The civrelam-tensor-baseline repository is a collection of code and utilities that provide a baseline implementation for training reinforcement learning agents using tensor-based algorithms.

It includes an implementation of the PPO algorithm, which we will use to train our agents in the Civrealm Tensor Environment.

🏌️ Getting Started

To get started, follow these steps:

1. Clone the civrealm-tensor-baseline repository from GitHub and enter the directory:

   cd civrealm-tensor-baseline
   

2. Install the required dependencies by running:

   pip install -e .
   

3. Training PPO baseline for fullgame

   cd examples
   python train.py
   

   In default, this would start a runner with the config specified in civrealm-tensor-baseline/civtensor/configs/.

4. OR Train PPO baseline for minitasks:

   cd examples
   python run.py
   

   In default, this would start a sequence of runners each with a minitask config specified in civrealm-tensor-baseline/examples/run_configs.
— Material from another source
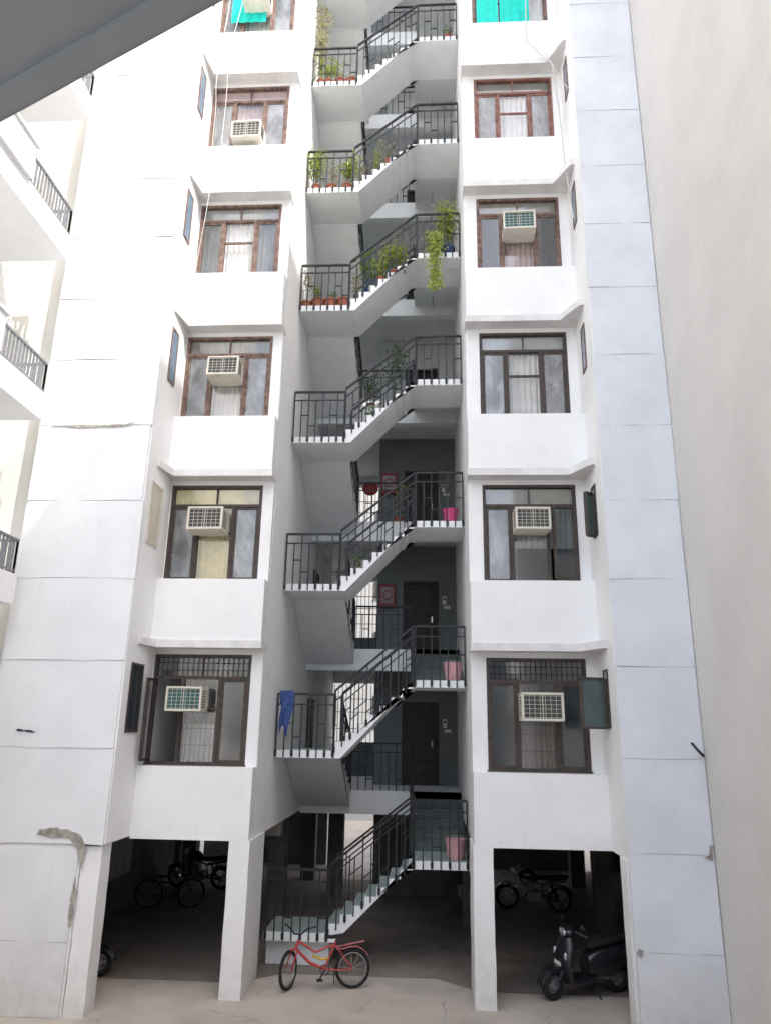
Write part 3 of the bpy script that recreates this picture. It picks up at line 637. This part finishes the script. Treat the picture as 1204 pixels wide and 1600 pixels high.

Either will start the training process, allowing the agent to interact with the environment, collect experiences, and update its policy using the PPO algorithm.
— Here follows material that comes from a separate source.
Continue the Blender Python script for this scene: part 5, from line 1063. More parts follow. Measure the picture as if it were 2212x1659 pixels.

5. Monitor the training progress and evaluate the agent's performance, using the provided metrics and visualization tools in the civrealm-tensor-baseline repository.

   cd examples/results/freeciv_tensor_env/$game_type/ppo/installtest/seed-XXXXXXXXX
   # where $game_type = fullgame or minitask
   tensorboard --logdir logs/
   

   The output of the last command should return a url. Visit this url with your favorite web browser, and you can view your agent performance in real time.

Congratulations! You have successfully set up the Civrealm Tensor Agent and started training a PPO agent on the Civrealm Tensor Environment, using the civrealm-tensor-baseline repository.

Runner Configuration

The default configs reside in civtensor/configs/

freeciv_tensor_env.yaml defines environment-related properties. You may specify which task to run by specifying task_name.

civtensor/configs/env_cfgs/freeciv_tensor_env.yaml

task_name: fullgame
env_args:

• Acceptable task_name are "fullgame" or "$minitask_type $minitask_difficulty".

Note

For available mini-task types and difficulties, please check minigame

ppo.yaml defines environment-related properties. You may specify which task to run by specifying task_name.

Details of ppo.yaml

civtensor/configs/algos_cfgs/ppo.yaml

seed:
  # whether to use the specified seed
  seed_specify: False
  # seed
  seed: 1
device:
  # whether to use CUDA
  cuda: True
  # whether to set CUDA deterministic
  cuda_deterministic: True
  # arg to torch.set_num_threads
  torch_threads: 4
train:
  # number of parallel environments for training data collection
  n_rollout_threads: 8
  # number of total training steps
  num_env_steps: 10000000
  # number of steps per environment per training data collection
  episode_length: 125
  # logging interval
  log_interval: 1
  # evaluation interval
  eval_interval: 5
  # whether to use ValueNorm
  use_valuenorm: True
  # whether to use linear learning rate decay
  use_linear_lr_decay: False
  # whether to consider the case of truncation when an episode is done
  use_proper_time_limits: True
  # if set, load models from this directory; otherwise, randomly initialise the models
  model_dir: ~
eval:
  # whether to use evaluation
  use_eval: True
  # number of parallel environments for evaluation
  n_eval_rollout_threads: 1
  # number of episodes per evaluation
  eval_episodes: 20
render:
  # whether to use render
  use_render: False
  # number of episodes to render
  render_episodes: 10
model:
  # hidden dimension
  hidden_dim: 256
  # hidden dimension for rnn
  rnn_hidden_dim: 1024
  # number of heads in transformer
  n_head: 2
  # number of layers in transformer
  n_layers: 2
  # dropout probability
  drop_prob: 0
  # number of rnn layers
  n_rnn_layers: 2
  # initialization method for network parameters, choose from xavier_uniform_, orthogonal_, ...
  initialization_method: orthogonal_
  # gain of the output layer of the network.
  gain: 0.01
  # length of data chunk; only useful when use_recurrent_policy is True; episode_length has to be a multiple of data_chunk_length
  data_chunk_length: 10
  # actor learning rate
  lr: 0.0005
  # eps in Adam
  opti_eps: 0.00001
  # weight_decay in Adam
  weight_decay: 0
algo:
  # ppo parameters
  # number of epochs for actor update
  ppo_epoch: 5
  # whether to use clipped value loss
  use_clipped_value_loss: True
  # clip parameter
  clip_param: 0.2
  # number of mini-batches per epoch
  num_mini_batch: 1
  # coefficient for entropy term in actor loss
  entropy_coef: 0.01
  # coefficient for value loss
  value_loss_coef: 0.001
  # whether to clip gradient norm
  use_max_grad_norm: True
  # max gradient norm (0.5?)
  max_grad_norm: 10.0
  # whether to use Generalized Advantage Estimation (GAE)
  use_gae: True
  # discount factor
  gamma: 0.99
  # GAE lambda
  gae_lambda: 0.95
  # whether to use huber loss
  use_huber_loss: True
  # huber delta
  huber_delta: 10.0
logger:
  # logging directory
  log_dir: "./results"

Conclusion

In this guide, we introduced the Civrealm Tensor Environment and explained how to use the civrealm-tensor-baseline repository to train a PPO agent on this environment.

We encourage you to explore the various features and customization options available, and experiment with different reinforcement learning algorithms to further enhance your agent's performance. Happy training!